A team of scientists may have given hydrogen a squeeze strong enough to turn it into a metal. But critics vigorously dispute the claim.
Researchers from Harvard University report that under extremely high pressures hydrogen became reflective — one of the key properties of a metal. The feat required compressing hydrogen to 4.9 million times atmospheric pressure, the scientists report online January 26 in Science.
If correct, the result would be the culmination of a decades-long search for a material that could have unusual properties such as superconductivity — the ability to conduct electricity without resistance.
But physicist Eugene Gregoryanz of the University of Edinburgh, who works on similar experiments, decries the study’s publication as a failure of the journal’s review process. Given the evidence presented in the paper, Gregoryanz is skeptical that the claimed pressures were actually reached and notes that the researchers presented results from only one experiment. “How is it possible to do only one experiment and claim such a big thing?” he says.
Physicist Alexander Goncharov of the Carnegie Institution for Science in Washington, D.C., also takes issue with the researchers’ conclusions. “It’s not shown whether they have hydrogen at all at high pressure,” Goncharov says.
Not everyone is so skeptical. “I think there’s a good chance that it’s correct,” says theoretical physicist David Ceperley of the University of Illinois at Urbana-Champaign. The pressure at which the hydrogen became reflective is about where theoretical physicists have calculated that a metal should form, Ceperley says.
Theorists’ calculations also indicate that metallic hydrogen could be a high-temperature superconductor (SN: 8/20/16, p. 18). Most superconductors work only in extreme cold, but metallic hydrogen might function even at room temperature — higher than any other known superconductor. If so, its discovery would raise hopes that superconducting metallic hydrogen could be used in power lines, making transmission of electricity vastly more efficient.
To put the pressure on hydrogen, scientists capture it as a gas between the tips of two diamonds and squeeze them together. It’s no easy task. “The problem in making metallic hydrogen has been that the predicted pressures have been very high,” says physicist Isaac Silvera of Harvard University, a coauthor of the study. “Diamonds always break before you can obtain those pressures.”
To stave off breakage, the scientists smoothed the surface of the diamonds to remove any defects and covered the gems in a thin layer of aluminum oxide to prevent hydrogen from diffusing inside and creating cracks. The researchers also cooled the setup to temperatures of 83 kelvins (−190° Celsius) or below. As the scientists ratcheted up the pressure, the hydrogen first turned black, indicating a possible semiconducting phase, then became reflective, indicating a metal. The metallic hydrogen could be either a solid or a liquid, Silvera says.

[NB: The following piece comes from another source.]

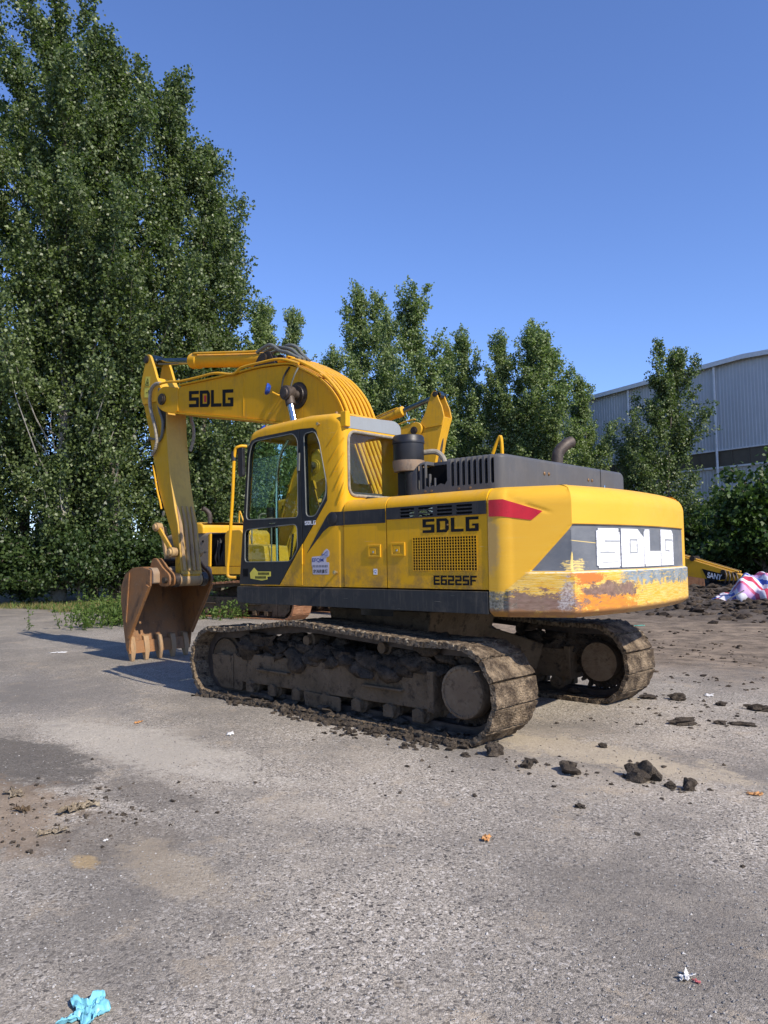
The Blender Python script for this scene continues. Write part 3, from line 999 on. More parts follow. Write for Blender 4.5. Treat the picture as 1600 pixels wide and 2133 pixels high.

But such experiments are tricky — only a few teams of researchers in the world are capable of performing them. One of the pitfalls can be that the hydrogen escapes from the chamber without the scientists realizing it. However, Silvera says, “We’re sure we have hydrogen in there.”
Some previous metallic hydrogen experiments have monitored hydrogen as the pressure is ramped up to help ensure that the hydrogen hasn’t escaped and to study its evolution. To do so, scientists use a technique called Raman spectroscopy, which involves shining a laser through the diamonds and observing the scattered light. But at pressures this high, lasers could cause the diamonds to break, Silvera says. So the researchers used lasers only after the sample had reached the metallic state.
Silvera’s group is not the first to announce the discovery of metallic hydrogen. Earlier claims of finding the metal have been overturned (SN: 12/17/11, p. 9). “It’s not the last word,” says Ceperley. “It should encourage all the other groups to come out and try to reproduce it.”